Moby Dick, uno dei più intramontabili capolavori della letteratura americana e mondiale, è la storia dell’irriducibile capitano Achab, impegnato nella fatale caccia alla balena bianca, che ha affascinato generazioni di lettori, e continua a farlo ancora nonostante la veneranda età. Scritto nel 1851 e pubblicato in Italia per la prima volta nel 1932, grazie alla stupenda traduzione di Cesare Pavese, il libro di Melville è uno di quei titoli che difficilmente non lascia il segno. Si tratta infatti non di certo solo di una cronaca enciclopedica della quotidianità delle baleniere, ma soprattutto un racconto dell’epica e infinita lotta dell’uomo contro i suoi mostri.
L’oceano, con la sua forza oscura e immensa, è il campo di battaglia, mentre la potente balena bianca è l’ancestrale nemico da sconfiggere, simbolo di tutte le paure, le angosce e le ossessioni capaci di abbattere lo spirito.
Ma se Moby Dick rischia di sembrare ad una prima scorsa un libro cupo e disperato, l’obiettivo del recital è un percorso da fare con lo spettatore alla ricerca invece di messaggio di speranza.
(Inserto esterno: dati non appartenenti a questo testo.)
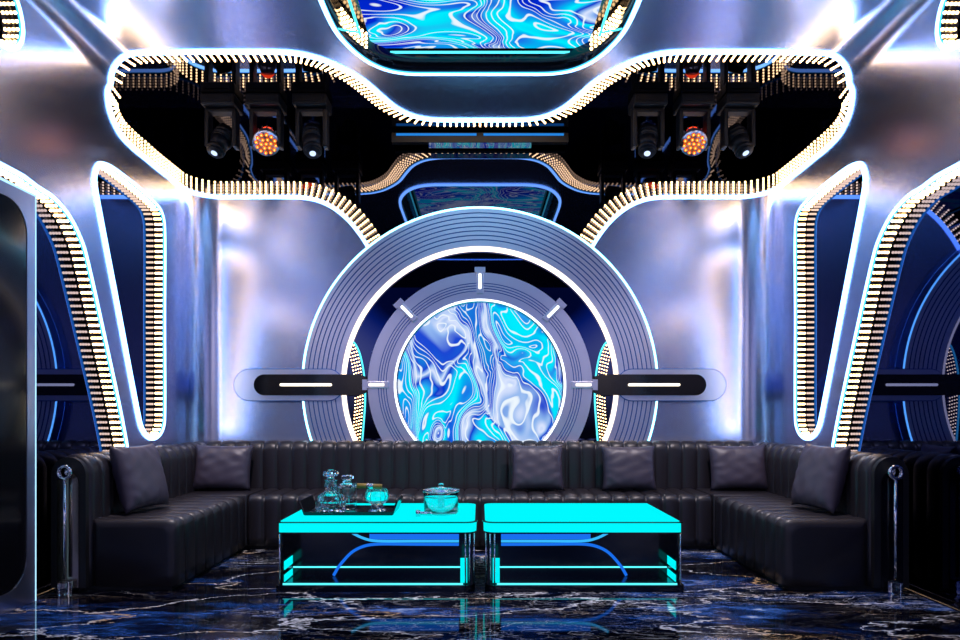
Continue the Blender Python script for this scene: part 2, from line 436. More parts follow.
def rrect(x0, y0, x1, y1, r, n=8):
    out = []
    for cx, cy, a0 in ((x1 - r, y1 - r, 0), (x0 + r, y1 - r, 90), (x0 + r, y0 + r, 180), (x1 - r, y0 + r, 270)):
        for k in range(n + 1):
            a = math.radians(a0 + 90 * k / n); out.append((cx + r * math.cos(a), cy + r * math.sin(a)))
    return out
bm = bmesh.new(); box(bm, (-.75, 1.5, H + DP - .06), (.75, 4.665, H + DP - .005)); reparent(link('screen', bm, M['topscreen']), t)
lp = [V((a, b, H + .12)) for a, b in rrect(-.80, 1.45, .80, 4.69, .10)]
P = resample(lp, .03, True); f1 = frames(P, [n] * len(P), True, False)
reparent(ribbon(f1, [(-.008, -.01), (-.008, .0), (.008, .0), (.008, -.01)], True, 'cyan_light_line', [M['cyan']], None), t)
for sx in (-1, 1):
    bm = bmesh.new()
    box(bm, (sx * .80 - .006, 4.44, H + .10), (sx * .80 + .006, 4.46, H + .112))
    bm.free()
    a = V((sx * .80, 4.42, H + .11)); b = V((sx * .90, 4.22, H + .02))
    bm = bmesh.new(); d = b - a; rot = d.to_track_quat('X', 'Z').to_matrix(); c = (a + b) / 2
    box(bm, c - V((d.length / 2, .008, .004)), c + V((d.length / 2, .008, .004)), rot=rot)
    reparent(link('cyan_light_line', bm, M['cyan']), t)
pts = []
fb = frames(resample(P3, .043, True), [n] * len(resample(P3, .043, True)), True, flip)
for p, n_, w in fb:
    if 4.22 < p.y < 4.56:
        for k in range(4): pts.append(p + w * .012 + V((0, 0, .075 + .03 * k)) - t.location)
bulbs(pts, t, .010)

# ------------------------------------------------------------------ wall ring
def arc_lathe(prof, a0, a1, name, mats, parent, mi=None, seg=180, full=False):
    """prof: list of (r, depth towards the room), swept round the ring centre; angles in degrees from +x"""
    bm = bmesh.new(); rows = []
    for i in range(seg + (0 if full else 1)):
        a = math.radians(a0 + (a1 - a0) * i / seg)
        rows.append([bm.verts.new((r * math.cos(a), -d, r * math.sin(a))) for r, d in prof])
    n = len(rows)
    for i in range(n if full else n - 1):
        for k in range(len(prof) - 1):
            f = bm.faces.new([rows[i][k], rows[(i+1) % n][k], rows[(i+1) % n][k+1], rows[i][k+1]])
            if mi: f.material_index = mi[k]
    return link(name, bm, None, parent, False, mats)
ring = thing('wall_ring', 'huge grooved silver ring glowing on the back wall behind the sofa', 'wall ring', (0, YB - .005, CZ))
A0, A1 = -55.5, 235.5
def grooved(r0, r1, lines, d, gw=.009, gd=.010):
    prof = [(r0, 0), (r0, d)]; mi = [0]
    for r in lines:
        prof += [(r - gw / 2, d), (r - gw / 4, d - gd), (r + gw / 4, d - gd), (r + gw / 2, d)]; mi += [0, 1, 1, 1]
    prof += [(r1, d), (r1, 0)]; mi += [0, 0]
    return prof, mi
pf, mi = grooved(1.19, 1.515, [1.245 + .0385 * k for k in range(7)], .10)
arc_lathe(pf, A0, A1, 'outer_band', [M['satin_ring'], M['groove']], ring, mi)
arc_lathe([(1.513, .0), (1.513, .098), (1.518, .106), (1.531, .100), (1.533, 0)], A0, A1, 'outer_glow_line', [M['groove'], M['ringline']], ring, [0, 1, 1, 0])
arc_lathe([(1.163, .03), (1.166, .085), (1.170, .10), (1.186, .104), (1.191, .03)], A0, A1, 'warm_glow_line', [M['warmrim']], ring)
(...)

L’adattamento è così tutto rivolto a riscoprire quella vena aurea, luminosa che scorre nel sottosuolo della magistrale opera di Melville e che caratterizza buona parte della letteratura moderna: la vena di quei profeti che prima e meglio di tutti hanno intravisto un barlume di Vero nelle profondità dell’uomo e del suo Mistero sulla Terra. Herman Melville è stato un profeta, e Moby Dick rappresenta il suo maggiore testamento un racconto “nel quale altri racconti confluiscono come correnti nell’oceano”.
La lettura di Alessandro Preziosi accompagnato dal live electronics di Paky De Maio ha l’intento di far comprendere appieno la pendolarità della condizione umana, nel descrivere in modo incomparabile l’eterno rimpianto e allo stesso tempo l’incurabile struggimento che ognuno di noi spinge sempre avanti, sempre altrove.
La primavera esistenziale che nel quotidiano sfugge di continuo, i rari, preziosi momenti in cui possediamo una visione, la lotta strenua per conservarne il ricordo nella spasmodica ricerca del porto dove il Male finalmente ci darà tregua.
Il romanzo di Melville è incentrato manicheisticamente sulla “lotta senza fine tra bene e male”, e Moby Dick incarna inequivocabilmente quest’ ultimo anzi per Cesare Pavese è “la quintessenza misteriosa dell’ orrore e del male dell’ universo”.
La Balena Bianca è il Male Assoluto, e nel nostro mondo sembra invincibile; ma alla fine non vinta, non vince, riuscendo a far strage dell’intero equipaggio, ma risparmiando al potere della narrazione il vero protagonista, l’io narrante dal biblico nome di Ismaele.
Il recital tenderà a mettere in luce quello che lo stesso Melville sembrava suggerire, disseminato nella narrazione, quasi inconsciamente, quasi nonostante sé stesso, che sussiste un’altra dimensione delle cose, una dimensione di cui Moby Dick è la parte malvagia, ma non invincibile, una dimensione che ci spinge a lottare e ad andare avanti anche quando ogni senso sembra smarrito, ogni sforzo pare senza esito.
Se l’opera d’ arte è sempre irriducibile a un significato univoco Fernanda Pivano confessa lo stallo di Moby Dick: “nessuno è riuscito a dare un’ interpretazione del simbolo contenuto in questa tragica storia”. L’avventura è nella natura umana. È un desiderio: il bisogno di partire, di cercare, di andare “oltre” per poi tornare e raccontare. E a partire dai miti della storia antica fino all’epoca moderna, l’avventura è sempre stata una fonte inesauribile per la narrativa.
Alessandro Preziosi, al fianco di Achab, accompagna lo spettatore in questo viaggio fino agli abissi dell’animo umano, aiutandolo a decifrare il labirinto di avventure, simboli e filosofie che ne hanno fatto un moderno mito.
Allora alla fine di questo viaggio potremo dire con Enzo Paci: “La balena non è la fatalità del male, ma la possibilità del bene, la possibilità di trasformare il negativo in positivo”.